Oh no! Jonah’s plant!

This is where Jonah became a tad-bit dramatic.

He wanted to die, and said, “It would be better for me to die than to live.” But God said to Jonah, “Is it right for you to be angry about the plant?” 

“It is,” he said. “And I’m so angry I wish I were dead.”

Oh my goodness, Jonah. Call the athletic trainer over. Jonah, our right-fielder, lost his shady spot. Get the stretcher!

As funny as this is, God did this to teach him a lesson.

But the Lord said, “You have been concerned about this plant, though you did not tend it or make it grow. It sprang up overnight and died overnight. And should I not have concern for the great city of Nineveh, in which there are more than a hundred and twenty thousand people who cannot tell their right hand from their left—and also many animals?”

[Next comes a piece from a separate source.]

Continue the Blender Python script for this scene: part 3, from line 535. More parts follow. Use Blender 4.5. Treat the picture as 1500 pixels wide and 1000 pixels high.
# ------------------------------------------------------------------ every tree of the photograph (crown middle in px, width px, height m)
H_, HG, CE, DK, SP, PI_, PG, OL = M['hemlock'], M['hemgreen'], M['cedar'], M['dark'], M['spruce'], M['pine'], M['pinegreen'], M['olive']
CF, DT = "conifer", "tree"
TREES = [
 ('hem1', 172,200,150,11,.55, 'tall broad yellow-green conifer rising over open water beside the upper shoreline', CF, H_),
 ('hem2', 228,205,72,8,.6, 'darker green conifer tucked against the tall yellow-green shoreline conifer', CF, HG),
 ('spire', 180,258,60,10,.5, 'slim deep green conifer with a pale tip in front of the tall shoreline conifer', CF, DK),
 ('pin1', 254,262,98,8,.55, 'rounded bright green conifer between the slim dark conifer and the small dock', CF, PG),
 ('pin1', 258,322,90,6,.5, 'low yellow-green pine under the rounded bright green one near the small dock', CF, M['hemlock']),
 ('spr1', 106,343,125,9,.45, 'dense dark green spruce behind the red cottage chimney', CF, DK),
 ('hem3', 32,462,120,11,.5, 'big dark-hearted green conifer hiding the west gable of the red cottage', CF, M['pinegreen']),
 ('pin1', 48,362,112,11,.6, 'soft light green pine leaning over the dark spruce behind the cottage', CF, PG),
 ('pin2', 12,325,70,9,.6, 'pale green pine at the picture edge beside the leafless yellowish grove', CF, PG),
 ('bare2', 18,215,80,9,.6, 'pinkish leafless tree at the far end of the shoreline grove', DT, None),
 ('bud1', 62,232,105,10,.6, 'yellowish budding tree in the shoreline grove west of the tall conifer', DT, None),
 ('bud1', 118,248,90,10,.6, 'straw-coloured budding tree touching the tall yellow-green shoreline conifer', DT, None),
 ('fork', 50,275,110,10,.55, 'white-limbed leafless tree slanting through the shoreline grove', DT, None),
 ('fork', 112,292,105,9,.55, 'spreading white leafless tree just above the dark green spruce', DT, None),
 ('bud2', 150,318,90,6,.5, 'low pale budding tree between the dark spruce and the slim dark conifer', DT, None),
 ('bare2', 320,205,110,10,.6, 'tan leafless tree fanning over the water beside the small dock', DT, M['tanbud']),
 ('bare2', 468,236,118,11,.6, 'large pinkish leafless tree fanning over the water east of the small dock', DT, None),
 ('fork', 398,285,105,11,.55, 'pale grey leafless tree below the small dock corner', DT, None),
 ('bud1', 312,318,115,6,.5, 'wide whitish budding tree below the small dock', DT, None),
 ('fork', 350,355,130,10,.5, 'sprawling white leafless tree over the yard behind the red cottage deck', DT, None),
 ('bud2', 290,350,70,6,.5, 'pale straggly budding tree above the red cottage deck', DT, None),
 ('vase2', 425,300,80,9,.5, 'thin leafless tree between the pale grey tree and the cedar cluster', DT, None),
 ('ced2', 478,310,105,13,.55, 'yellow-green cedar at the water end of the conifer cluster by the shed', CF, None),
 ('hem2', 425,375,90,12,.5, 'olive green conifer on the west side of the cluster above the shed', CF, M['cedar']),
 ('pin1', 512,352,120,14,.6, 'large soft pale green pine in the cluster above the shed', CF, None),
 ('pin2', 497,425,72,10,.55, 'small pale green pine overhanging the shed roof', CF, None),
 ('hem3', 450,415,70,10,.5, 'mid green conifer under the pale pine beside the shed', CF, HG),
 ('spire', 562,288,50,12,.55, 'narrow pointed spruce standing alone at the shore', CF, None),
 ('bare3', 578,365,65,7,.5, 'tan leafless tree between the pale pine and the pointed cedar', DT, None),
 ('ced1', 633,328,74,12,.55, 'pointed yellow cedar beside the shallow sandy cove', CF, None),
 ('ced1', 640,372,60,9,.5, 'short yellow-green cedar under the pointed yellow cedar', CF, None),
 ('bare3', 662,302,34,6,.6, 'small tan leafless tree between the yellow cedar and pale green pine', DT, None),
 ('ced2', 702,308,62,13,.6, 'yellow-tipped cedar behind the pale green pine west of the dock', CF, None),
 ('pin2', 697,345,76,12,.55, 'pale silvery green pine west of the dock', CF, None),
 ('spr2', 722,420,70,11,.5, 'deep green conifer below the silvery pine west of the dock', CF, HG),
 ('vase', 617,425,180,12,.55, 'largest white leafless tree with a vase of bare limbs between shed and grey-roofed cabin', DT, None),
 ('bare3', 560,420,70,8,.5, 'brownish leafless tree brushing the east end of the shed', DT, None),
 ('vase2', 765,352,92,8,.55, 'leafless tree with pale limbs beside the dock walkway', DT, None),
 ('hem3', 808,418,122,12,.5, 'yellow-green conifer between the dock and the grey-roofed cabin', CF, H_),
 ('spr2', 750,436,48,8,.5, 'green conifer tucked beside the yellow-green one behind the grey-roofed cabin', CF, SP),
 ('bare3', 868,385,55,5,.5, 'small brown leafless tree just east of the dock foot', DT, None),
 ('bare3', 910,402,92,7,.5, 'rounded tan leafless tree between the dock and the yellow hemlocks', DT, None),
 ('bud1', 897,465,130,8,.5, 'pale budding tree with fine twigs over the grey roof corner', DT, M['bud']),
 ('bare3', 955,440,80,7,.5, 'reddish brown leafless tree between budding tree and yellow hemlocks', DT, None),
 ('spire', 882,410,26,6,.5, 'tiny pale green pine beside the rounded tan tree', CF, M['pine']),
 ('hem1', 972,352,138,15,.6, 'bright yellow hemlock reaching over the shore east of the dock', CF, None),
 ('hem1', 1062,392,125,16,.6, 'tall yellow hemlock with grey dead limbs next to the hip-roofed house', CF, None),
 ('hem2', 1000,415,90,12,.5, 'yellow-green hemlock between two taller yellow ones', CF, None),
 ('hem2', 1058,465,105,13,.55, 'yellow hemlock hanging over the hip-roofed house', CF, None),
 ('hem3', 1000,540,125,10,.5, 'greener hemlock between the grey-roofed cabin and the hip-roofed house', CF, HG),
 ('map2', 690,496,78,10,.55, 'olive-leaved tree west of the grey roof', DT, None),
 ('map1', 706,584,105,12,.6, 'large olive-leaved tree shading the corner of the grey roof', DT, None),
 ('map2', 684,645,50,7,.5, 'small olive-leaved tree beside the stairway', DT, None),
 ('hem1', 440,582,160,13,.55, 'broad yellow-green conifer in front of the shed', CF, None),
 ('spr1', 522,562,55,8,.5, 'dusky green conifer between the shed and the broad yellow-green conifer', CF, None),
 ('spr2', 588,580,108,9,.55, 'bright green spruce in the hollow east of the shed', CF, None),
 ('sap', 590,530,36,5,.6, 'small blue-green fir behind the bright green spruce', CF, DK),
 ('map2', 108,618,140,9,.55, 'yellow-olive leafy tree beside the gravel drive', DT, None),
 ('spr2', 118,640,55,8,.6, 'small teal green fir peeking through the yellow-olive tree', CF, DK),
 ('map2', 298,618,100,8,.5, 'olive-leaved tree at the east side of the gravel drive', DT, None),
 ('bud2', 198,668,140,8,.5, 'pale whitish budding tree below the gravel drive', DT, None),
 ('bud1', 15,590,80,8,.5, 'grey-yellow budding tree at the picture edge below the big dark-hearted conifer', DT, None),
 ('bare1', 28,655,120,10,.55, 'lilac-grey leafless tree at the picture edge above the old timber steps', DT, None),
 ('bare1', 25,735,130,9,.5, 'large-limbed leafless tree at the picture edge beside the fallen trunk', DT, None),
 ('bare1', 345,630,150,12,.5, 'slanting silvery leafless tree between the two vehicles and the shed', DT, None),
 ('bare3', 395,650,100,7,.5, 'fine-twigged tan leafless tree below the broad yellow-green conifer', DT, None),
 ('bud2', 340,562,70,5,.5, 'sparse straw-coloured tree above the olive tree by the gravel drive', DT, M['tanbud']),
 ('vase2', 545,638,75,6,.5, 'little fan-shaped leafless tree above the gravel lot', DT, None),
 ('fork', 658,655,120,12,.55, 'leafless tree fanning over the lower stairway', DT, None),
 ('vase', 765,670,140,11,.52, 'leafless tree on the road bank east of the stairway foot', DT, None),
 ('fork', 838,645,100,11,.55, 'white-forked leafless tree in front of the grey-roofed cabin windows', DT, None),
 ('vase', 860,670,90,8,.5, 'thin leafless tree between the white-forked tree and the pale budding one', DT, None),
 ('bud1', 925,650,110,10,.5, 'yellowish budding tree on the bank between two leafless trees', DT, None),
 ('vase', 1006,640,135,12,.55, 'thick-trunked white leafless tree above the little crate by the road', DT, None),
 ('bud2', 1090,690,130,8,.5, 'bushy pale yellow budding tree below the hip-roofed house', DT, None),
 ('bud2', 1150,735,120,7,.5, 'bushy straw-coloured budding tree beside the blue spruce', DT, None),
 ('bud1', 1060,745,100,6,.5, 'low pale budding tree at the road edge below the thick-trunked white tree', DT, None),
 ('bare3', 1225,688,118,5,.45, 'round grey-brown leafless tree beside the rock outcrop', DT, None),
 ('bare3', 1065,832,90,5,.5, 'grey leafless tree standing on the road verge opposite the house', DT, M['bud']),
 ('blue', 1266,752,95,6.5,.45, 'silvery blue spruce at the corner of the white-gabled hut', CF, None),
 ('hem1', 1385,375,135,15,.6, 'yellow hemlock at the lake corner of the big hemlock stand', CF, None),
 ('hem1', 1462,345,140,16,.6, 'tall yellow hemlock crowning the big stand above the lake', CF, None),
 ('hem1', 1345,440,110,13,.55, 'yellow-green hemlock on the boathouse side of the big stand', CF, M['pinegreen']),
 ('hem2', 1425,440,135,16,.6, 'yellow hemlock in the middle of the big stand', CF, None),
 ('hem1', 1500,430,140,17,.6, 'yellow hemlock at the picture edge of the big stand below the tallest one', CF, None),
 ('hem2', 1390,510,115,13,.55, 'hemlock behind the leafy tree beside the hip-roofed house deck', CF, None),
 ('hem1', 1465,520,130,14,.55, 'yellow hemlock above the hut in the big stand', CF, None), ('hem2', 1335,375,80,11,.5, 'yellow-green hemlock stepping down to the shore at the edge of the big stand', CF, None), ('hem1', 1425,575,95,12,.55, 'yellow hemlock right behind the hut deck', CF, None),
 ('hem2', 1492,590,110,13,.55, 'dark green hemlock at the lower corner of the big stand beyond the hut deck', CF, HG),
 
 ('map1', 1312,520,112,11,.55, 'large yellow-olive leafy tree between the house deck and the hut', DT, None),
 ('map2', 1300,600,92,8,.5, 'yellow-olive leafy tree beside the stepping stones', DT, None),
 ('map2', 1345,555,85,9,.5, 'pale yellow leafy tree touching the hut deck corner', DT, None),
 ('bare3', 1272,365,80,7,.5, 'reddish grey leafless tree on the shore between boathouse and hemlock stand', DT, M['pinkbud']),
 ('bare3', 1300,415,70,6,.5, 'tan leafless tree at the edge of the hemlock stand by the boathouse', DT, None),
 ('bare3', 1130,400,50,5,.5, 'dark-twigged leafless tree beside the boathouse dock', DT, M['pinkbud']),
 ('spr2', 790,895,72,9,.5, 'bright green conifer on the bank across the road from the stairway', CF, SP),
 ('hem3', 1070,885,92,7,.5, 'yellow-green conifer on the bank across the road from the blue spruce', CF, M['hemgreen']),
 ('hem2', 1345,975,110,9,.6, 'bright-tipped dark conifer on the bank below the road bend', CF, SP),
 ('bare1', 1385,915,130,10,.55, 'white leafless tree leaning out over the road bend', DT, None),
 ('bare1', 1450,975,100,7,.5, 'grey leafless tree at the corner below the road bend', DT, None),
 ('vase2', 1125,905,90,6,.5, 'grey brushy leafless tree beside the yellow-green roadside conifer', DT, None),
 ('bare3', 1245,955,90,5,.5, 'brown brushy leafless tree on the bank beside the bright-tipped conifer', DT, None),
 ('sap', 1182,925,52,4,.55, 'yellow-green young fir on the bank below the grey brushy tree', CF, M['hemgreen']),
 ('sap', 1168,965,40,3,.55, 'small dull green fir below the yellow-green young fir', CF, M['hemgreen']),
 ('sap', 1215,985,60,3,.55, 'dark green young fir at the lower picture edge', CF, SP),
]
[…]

God, again, had a mic-drop moment. It’s good that God didn’t strike Jonah with a lightning bolt or something to teach him the lesson, right? He may have not recovered. 

By the way - if you like soccer, no hard feelings, right?

Prayer Prompt

God, thank you for who you are. Teach me and mold me!

I’m not as tough as I think I am. I am Jonah – who can survive fish-swallowing moments but can be sensitive to things like an “east wind”. If something is even said in the wrong thing it can ruin my day. On the inside, I’m a little dramatic sometimes. Thankfully, you know my limits in whatever moment it is.

Lord, above it all, help me to be concerned with people and their souls. People are what matter most. I get so caught up in things that I forget about what is important. Help me to see the world as you see it so I can do the work you are calling me to. Thank you for waking me up and pointing me into the right direction. Put me on a course to love you and others the way you want me to.